If you can manage to make this wholly, Biblically acceptable interpretation into hundreds of millions or even trillions of years, your embrace, of the theory of evolution as it stands currently, as compatible with Christian belief, is Biblically acceptable.
But, you can't. Do the math. It's just simple addition. 6,000 years and 1,000 years of rest.
Funny, that 6,000 year thing. Going back to time and faith, I honestly don't know, either, if the Earth and all that is in it, is 6,000 years old, but honest, believing Christians have made a good faith effort to put together the generations, and this is what they've come up with. I see no reason to argue against it. Arguing for it, is a matter of interpretation.
But, again, there is no way, whatsoever, to extend the Biblical timeline into even hundreds of thousands of years, in order to make it compatible with an evolutionary timeline.
Is the approval of the world so important to you? Because, that's what you're seeking, when you defer to man's knowledge over God.
I do believe in the new testiment...and the teachings of Christ...but find much of the old testiment to be more mens explanations of the unexplanable than Gods written words, especially the older books of the Bible.
That's a good point. Even if we take seriously what Vaquero's high school priest had to say about it (and I don't, btw), you have creation stretched out over a mere 6,000 years. STILL not going to satisfy the materialistic evolutionists that the Catholic religion is hoping to appease.
Let's face it - this compromise stuff is pure nonsense. The only two realistic options are to believe in biblical special creation or in materialistic evolution. Consistency demands you hold to either one or the other. You can't stretch the Bible to make it include evolution, nor can you stretch evolution to make it consistent with creation.

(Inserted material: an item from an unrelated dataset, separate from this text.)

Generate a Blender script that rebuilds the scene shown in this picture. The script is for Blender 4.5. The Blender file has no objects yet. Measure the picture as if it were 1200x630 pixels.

As for me, being a luddite and all (though probably knowing much more about science that Vaquero), I'll simply go with the assumption that when God wanted to tell us something, He would just come right out and tell us. I see no reason to believe that if God had meant eras that were "billions of years", that He wouldn't have just come right out and said so, finding some way, given the limitations of the language, to express that concept. As it stands, He said "days", and specifically indicated that He meant that literally, through the use of the "evening and morning" motif. I see no reason to believe God lied to us about what He meant, as "theistic evolutionists" would have us to believe.